We cannot blame men for the pleasure gap when every image of good sex they see online, in films, and in popular culture, is based around what feels good for them. Crucially, the solution to the pleasure gap is not to shame anyone for a lack of sexual knowledge, regardless of how gendered it may be. Responding to shame with more shame will never be the answer, it will only make people talk about issues less. 

The solution is clear: better education and better communication. 
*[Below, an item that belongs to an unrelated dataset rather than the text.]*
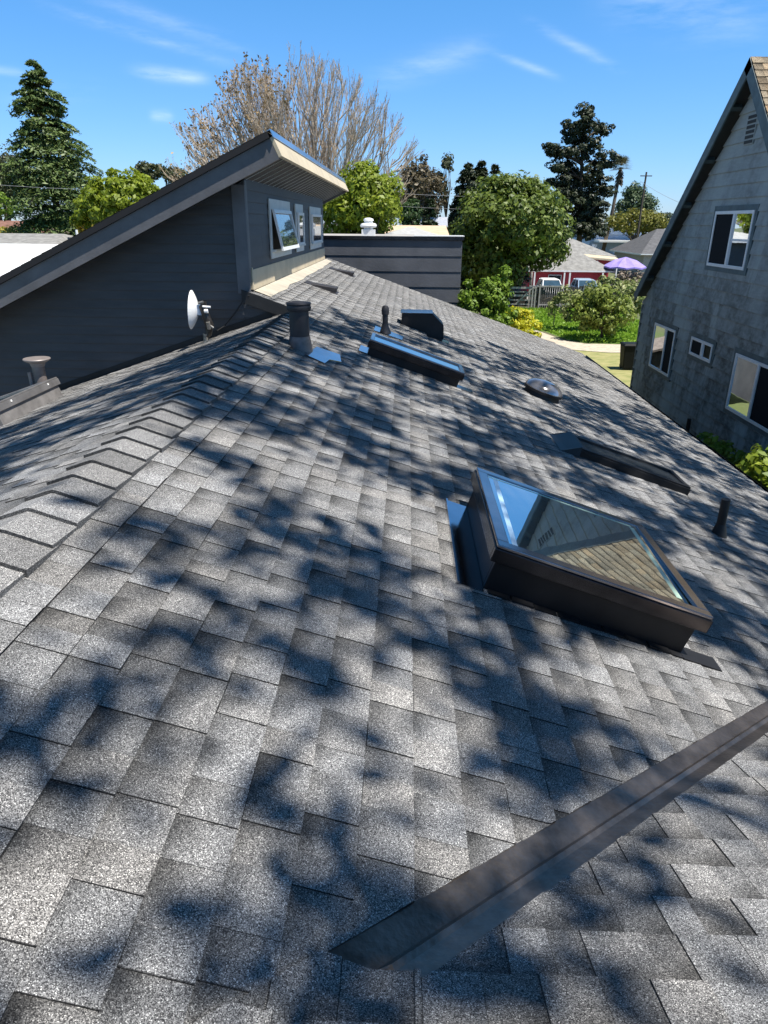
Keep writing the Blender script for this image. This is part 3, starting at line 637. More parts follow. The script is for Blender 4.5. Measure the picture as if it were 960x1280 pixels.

Many find the idea of teaching younger teenagers and children about sex and pleasure disturbing, but it is much better than the alternative. We are naturally curious about our bodies and sexuality from a young age and deserve to be taught that this is something that can bring immense pleasure. When we leave children to learn from the internet and graphic misogynist porn, we perpetuate the gendered pleasure gap. Worse still, we create a lack of understanding of consent. Why would we not teach that everyone is allowed a healthy and satisfying sex life? 

The personal is political. Orgasms might seem like a frivolous topic but living in a world where male pleasure is always the priority spills into so many more domains. Centring sexual encounters around male pleasure reflects and perpetuates a society in which women’s desires and needs are considered out of the ordinary. Ignorance of female pleasure not only leads to dissatisfaction, but often also pain and discomfort in sexual encounters for many women.  

It would take many books and many years to fully unpack the stigmatisation of female sexual pleasure and what to do about it. But ultimately, why should we be shamed for wanting to feel good? Life is hard sometimes, don’t we all deserve an orgasm?